The Note Purchase Agreement contains customary representations, warranties and agreements by CCH and the Guarantors and customary indemnification obligations of CCH, the Guarantors and the Purchasers. The Notes are expected to be issued by CCH on October 17, 2019 pursuant to an indenture, which will contain customary terms, covenants and events of default. The Notes will be senior secured obligations of CCH and will be guaranteed by all of CCH’s existing and future domestic subsidiaries. The Notes will be fully amortizing, with a weighted average life of 15 years (from the date of issuance of the Notes) and amortization payments delayed until June 2027. The Purchasers will be prohibited from transferring the Notes to U.S. persons for the 12 months following the issuance of the Notes, except for transfers to certain affiliates, when required by law, if there is an ongoing event of default or with the consent of CCH.
The net proceeds from the Notes will be used by CCH to repay a portion of its outstanding term loans.

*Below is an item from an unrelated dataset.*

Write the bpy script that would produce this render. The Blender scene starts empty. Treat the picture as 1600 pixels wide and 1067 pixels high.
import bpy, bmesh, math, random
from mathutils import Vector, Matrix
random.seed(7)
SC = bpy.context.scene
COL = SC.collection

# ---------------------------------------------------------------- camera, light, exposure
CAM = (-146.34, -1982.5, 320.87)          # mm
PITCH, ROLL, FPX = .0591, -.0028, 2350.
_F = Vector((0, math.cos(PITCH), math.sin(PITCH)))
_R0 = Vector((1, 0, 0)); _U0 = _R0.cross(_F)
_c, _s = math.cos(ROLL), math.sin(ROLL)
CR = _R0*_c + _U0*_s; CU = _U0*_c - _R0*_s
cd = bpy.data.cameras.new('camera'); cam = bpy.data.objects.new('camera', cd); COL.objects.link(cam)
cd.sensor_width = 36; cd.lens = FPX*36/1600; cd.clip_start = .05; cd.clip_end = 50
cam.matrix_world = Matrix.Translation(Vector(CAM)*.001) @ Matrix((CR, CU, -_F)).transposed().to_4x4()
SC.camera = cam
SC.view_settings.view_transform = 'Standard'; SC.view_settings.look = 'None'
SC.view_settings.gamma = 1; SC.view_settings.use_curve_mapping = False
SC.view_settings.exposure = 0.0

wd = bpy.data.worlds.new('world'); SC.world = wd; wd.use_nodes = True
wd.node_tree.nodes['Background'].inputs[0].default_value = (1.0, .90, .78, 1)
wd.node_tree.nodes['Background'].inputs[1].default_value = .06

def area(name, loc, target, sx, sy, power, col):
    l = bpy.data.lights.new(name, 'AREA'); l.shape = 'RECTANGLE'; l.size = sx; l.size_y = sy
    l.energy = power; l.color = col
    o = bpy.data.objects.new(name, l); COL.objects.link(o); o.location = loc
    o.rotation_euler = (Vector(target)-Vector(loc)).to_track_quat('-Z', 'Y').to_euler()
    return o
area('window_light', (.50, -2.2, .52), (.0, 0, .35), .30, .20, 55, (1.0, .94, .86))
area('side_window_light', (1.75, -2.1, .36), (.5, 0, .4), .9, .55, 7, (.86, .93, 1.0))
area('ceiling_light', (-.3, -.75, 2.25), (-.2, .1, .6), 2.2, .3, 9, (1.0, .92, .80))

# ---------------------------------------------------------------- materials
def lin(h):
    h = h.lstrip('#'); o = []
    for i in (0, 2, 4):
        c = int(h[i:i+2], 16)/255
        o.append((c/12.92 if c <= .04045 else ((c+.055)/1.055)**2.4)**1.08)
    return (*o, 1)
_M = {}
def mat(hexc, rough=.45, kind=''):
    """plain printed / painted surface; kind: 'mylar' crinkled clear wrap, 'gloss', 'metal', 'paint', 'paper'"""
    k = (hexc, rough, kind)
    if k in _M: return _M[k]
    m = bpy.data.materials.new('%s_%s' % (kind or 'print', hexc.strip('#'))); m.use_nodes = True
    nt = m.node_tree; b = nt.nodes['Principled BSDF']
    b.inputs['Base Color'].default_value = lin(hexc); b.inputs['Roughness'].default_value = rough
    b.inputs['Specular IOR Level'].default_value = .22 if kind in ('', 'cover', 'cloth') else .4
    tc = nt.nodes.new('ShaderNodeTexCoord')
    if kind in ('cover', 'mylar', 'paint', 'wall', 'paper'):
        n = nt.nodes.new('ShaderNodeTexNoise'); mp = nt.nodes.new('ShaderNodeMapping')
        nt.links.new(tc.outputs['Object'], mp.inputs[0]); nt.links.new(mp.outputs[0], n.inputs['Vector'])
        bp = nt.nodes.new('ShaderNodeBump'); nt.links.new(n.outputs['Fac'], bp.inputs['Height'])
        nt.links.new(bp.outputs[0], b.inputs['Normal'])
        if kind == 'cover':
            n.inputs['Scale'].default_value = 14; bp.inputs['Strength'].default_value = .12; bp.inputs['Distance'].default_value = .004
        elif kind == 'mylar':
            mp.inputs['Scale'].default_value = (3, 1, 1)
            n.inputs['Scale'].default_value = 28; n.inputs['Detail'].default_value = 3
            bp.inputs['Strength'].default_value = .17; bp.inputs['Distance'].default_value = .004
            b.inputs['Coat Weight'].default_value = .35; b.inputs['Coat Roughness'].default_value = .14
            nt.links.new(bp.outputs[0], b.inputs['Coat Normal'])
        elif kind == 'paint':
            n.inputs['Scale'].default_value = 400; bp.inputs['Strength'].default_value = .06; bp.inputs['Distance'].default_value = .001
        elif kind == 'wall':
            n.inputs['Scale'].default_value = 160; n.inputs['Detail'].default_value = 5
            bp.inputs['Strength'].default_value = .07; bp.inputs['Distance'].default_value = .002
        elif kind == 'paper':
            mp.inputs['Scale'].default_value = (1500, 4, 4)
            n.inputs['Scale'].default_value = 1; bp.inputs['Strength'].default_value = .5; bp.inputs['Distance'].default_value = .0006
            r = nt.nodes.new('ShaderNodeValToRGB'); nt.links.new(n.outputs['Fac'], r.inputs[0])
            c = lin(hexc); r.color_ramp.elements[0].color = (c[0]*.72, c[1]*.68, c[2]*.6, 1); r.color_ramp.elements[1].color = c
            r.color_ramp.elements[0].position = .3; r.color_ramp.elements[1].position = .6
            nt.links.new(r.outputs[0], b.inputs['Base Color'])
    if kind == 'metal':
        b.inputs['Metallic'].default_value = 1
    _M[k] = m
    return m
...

The foregoing description of the Note Purchase Agreement is not complete and is qualified in its entirety by reference to the full text of the Note Purchase Agreement, which is filed as Exhibit 1.1 hereto and is incorporated by reference herein.
The sale of the Notes will not be registered under the Securities Act of 1933, as amended (the “Securities Act”), and the Notes will be sold on a private placement basis in reliance on Section 4(a)(2) of the Securities Act.